NEW YORK (CNNMoney.com) -- When you earn a lot of your living by investing others' money - is your take investment income or a regular paycheck?
The question was front-and-center Wednesday, when the Senate Finance Committee began a hearing about whether to raise taxes on a substantial portion of compensation for managers of private equity, venture capital and hedge funds.
Senator Charles Grassley (R-Iowa) said Wednesday that lawmakers' interest is not an attack on the investor class, it's not about raising revenue and it's not about raising the tax on capital gains, as some critics have charged.
"Keeping taxes low in investment returns is, I believe, very sound tax policy. But we need to preserve the integrity of that policy to maintain that policy," Grassley said.
The portion of compensation at issue is the manager's "carried interest," which is his share of the fund's profits. Typically, his share is 20 percent and the investors in the fund take 80 percent.
The manager, who makes all the decisions about the fund's investments, is not required to invest any of his own money. Indeed, less than 5 percent of assets managed by private equity and hedge funds is estimated to have come from managers.
But his share of the profits, like those of the investors who do put down cash, are treated as capital gains and taxed at 15 percent. Investment income is taxed more lightly than ordinary income to provide incentive to invest capital.
Key Democratic lawmakers in the House have introduced legislation that could double the tax on the manager's carried interest by treating it as ordinary income, thereby subjecting it to rates as high as 35 percent.
Their reasoning: it's really a fee for service.
That position has garnered public support from some in the investment world, most notably Robert Rubin, executive committee chairman of Citigroup and former Treasury Secretary under President Clinton.
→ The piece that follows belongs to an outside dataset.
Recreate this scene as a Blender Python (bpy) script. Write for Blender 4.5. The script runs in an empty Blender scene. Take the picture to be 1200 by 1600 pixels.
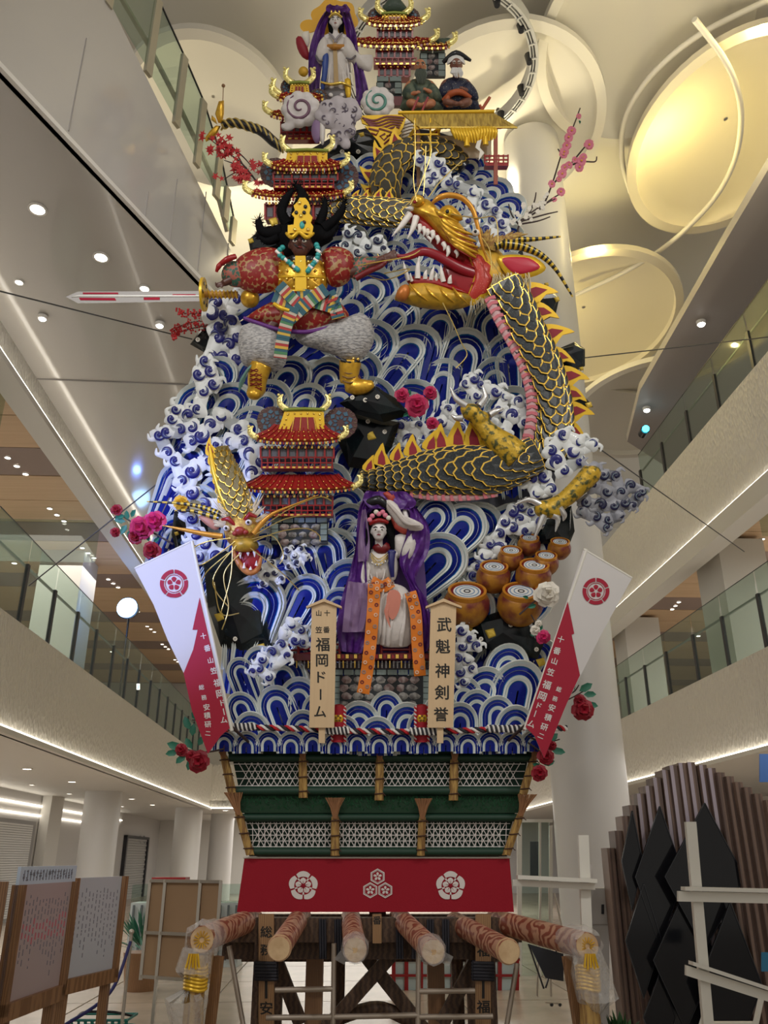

Speaking at a conference in June, he said, "I think what they're doing is getting paid a fee for running other people's money ... there is a very good argument for treating this as ordinary income."
Current law allows for a different interpretation, however, given how it defines and taxes partnerships - a common structure for alternative-investment funds.
The bottom line from the law books is this: Even if you don't put down money, you can be a legitimate partner in a fund - and be a co-owner of the assets.
"That's a pretty historic business structure. Money down is not necessarily a requirement of ownership," said federal tax analyst Mark Luscomb of CCH, Inc.
Fund managers also take a management fee of 1 percent to 2 percent, which is taxed as ordinary income. And when managers put in their own money, profits from that investment are treated as capital gains.
The Private Equity Council, a recently formed industry lobbying group, opposes any change to the taxation of carried interest. General partners not only contribute time and energy to managing a fund's assets but are required to mitigate losses so that investors get back the capital they put in, according to Council spokesman Robert Stewart. "They take entrepreneurial risk. (Carried interest) is not akin to getting a fee for service." He calls it a profit share.
Current Treasury Secretary Henry Paulson isn't backing a change, either. He told Reuters last week, "I do think we need to... step back and be careful here, thinking through unintended consequences."
One potential consequence of raising the tax on carried interest is the risk of lower returns, Stewart said, noting that managers might be less willing to take risks with investments if they know their tax bill will be higher. That, in theory, could hurt the pension plans, university endowments and foundations that have moved into alternative investments in search of higher returns.
Another consequence is that partnerships may find ways around any new regulations. "There are a lot of tax experts that can structure around any penalty," said Kurt Schacht, managing director of the CFA Center for Financial Market Integrity, a nonprofit research organization in Charlottesville, Va.
The proposal put forth by House lawmakers would essentially redefine what partnerships are, and some say that's too blunt a move to change the taxation rules on one group of partnerships.
More moderate proposals might, for instance, preserve the notion of "service" partner but define what constitutes reasonable compensation for service. Or it may allow managers to characterize carried interest as capital gains under certain conditions, much the way gains on stock options can be treated as capital gains if you pay for the shares at the strike price when you exercise them, Luscomb said.
The debate is being conducted as lawmakers seek to raise revenue to shore up various projected shortfalls due to entitlement obligations, alternative minimum tax reform and the cost of the war in Iraq among other things. There are no firm estimates yet on how many managers would be affected if carried interest is taxed as ordinary income or how much tax revenue would be gained - or lost - as a result.